[Brief] Copy out all of the material exactly.

Scripts that build scenes:
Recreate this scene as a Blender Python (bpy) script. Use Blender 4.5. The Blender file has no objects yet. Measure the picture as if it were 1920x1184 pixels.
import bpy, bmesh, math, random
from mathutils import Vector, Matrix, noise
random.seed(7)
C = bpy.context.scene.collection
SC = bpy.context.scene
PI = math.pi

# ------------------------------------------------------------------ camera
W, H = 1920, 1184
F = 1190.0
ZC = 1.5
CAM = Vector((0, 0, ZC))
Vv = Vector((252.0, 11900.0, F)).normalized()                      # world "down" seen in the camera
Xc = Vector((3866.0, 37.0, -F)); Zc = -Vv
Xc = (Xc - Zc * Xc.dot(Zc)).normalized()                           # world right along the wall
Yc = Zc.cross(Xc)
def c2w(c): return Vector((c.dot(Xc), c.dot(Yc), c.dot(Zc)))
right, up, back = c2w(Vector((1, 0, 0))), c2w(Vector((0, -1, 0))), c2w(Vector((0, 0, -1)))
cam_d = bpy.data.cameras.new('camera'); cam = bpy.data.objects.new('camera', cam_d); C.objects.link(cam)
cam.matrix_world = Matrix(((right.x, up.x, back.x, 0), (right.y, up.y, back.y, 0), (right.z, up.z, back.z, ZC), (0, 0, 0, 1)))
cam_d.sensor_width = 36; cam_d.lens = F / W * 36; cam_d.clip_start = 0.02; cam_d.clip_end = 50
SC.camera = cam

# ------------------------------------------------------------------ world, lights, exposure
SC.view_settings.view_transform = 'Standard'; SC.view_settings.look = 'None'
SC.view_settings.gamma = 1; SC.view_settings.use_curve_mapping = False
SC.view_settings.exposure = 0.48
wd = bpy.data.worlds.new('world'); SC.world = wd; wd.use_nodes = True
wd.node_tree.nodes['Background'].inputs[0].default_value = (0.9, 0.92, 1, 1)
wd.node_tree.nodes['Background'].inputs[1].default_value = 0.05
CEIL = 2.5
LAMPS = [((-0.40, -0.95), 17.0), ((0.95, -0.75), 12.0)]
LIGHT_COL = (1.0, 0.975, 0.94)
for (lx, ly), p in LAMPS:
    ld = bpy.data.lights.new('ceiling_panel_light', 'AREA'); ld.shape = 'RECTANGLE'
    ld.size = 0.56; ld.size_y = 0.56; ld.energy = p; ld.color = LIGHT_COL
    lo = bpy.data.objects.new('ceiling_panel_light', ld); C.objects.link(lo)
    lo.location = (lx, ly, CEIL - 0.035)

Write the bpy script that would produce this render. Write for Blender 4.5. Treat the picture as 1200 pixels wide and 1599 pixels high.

[Expected answer]
Recreate this scene as a Blender Python (bpy) script. Use Blender 4.5. The Blender file has no objects yet. Measure the picture as if it were 1920x1184 pixels.
import bpy, bmesh, math, random
from mathutils import Vector, Matrix, noise
random.seed(7)
C = bpy.context.scene.collection
SC = bpy.context.scene
PI = math.pi

# ------------------------------------------------------------------ camera
W, H = 1920, 1184
F = 1190.0
ZC = 1.5
CAM = Vector((0, 0, ZC))
Vv = Vector((252.0, 11900.0, F)).normalized()                      # world "down" seen in the camera
Xc = Vector((3866.0, 37.0, -F)); Zc = -Vv
Xc = (Xc - Zc * Xc.dot(Zc)).normalized()                           # world right along the wall
Yc = Zc.cross(Xc)
def c2w(c): return Vector((c.dot(Xc), c.dot(Yc), c.dot(Zc)))
right, up, back = c2w(Vector((1, 0, 0))), c2w(Vector((0, -1, 0))), c2w(Vector((0, 0, -1)))
cam_d = bpy.data.cameras.new('camera'); cam = bpy.data.objects.new('camera', cam_d); C.objects.link(cam)
cam.matrix_world = Matrix(((right.x, up.x, back.x, 0), (right.y, up.y, back.y, 0), (right.z, up.z, back.z, ZC), (0, 0, 0, 1)))
cam_d.sensor_width = 36; cam_d.lens = F / W * 36; cam_d.clip_start = 0.02; cam_d.clip_end = 50
SC.camera = cam

# ------------------------------------------------------------------ world, lights, exposure
SC.view_settings.view_transform = 'Standard'; SC.view_settings.look = 'None'
SC.view_settings.gamma = 1; SC.view_settings.use_curve_mapping = False
SC.view_settings.exposure = 0.48
wd = bpy.data.worlds.new('world'); SC.world = wd; wd.use_nodes = True
wd.node_tree.nodes['Background'].inputs[0].default_value = (0.9, 0.92, 1, 1)
wd.node_tree.nodes['Background'].inputs[1].default_value = 0.05
CEIL = 2.5
LAMPS = [((-0.40, -0.95), 17.0), ((0.95, -0.75), 12.0)]
LIGHT_COL = (1.0, 0.975, 0.94)
for (lx, ly), p in LAMPS:
    ld = bpy.data.lights.new('ceiling_panel_light', 'AREA'); ld.shape = 'RECTANGLE'
    ld.size = 0.56; ld.size_y = 0.56; ld.energy = p; ld.color = LIGHT_COL
    lo = bpy.data.objects.new('ceiling_panel_light', ld); C.objects.link(lo)
    lo.location = (lx, ly, CEIL - 0.035)

Write the bpy script that would produce this render. Write for Blender 4.5. Treat the picture as 1200 pixels wide and 1599 pixels high.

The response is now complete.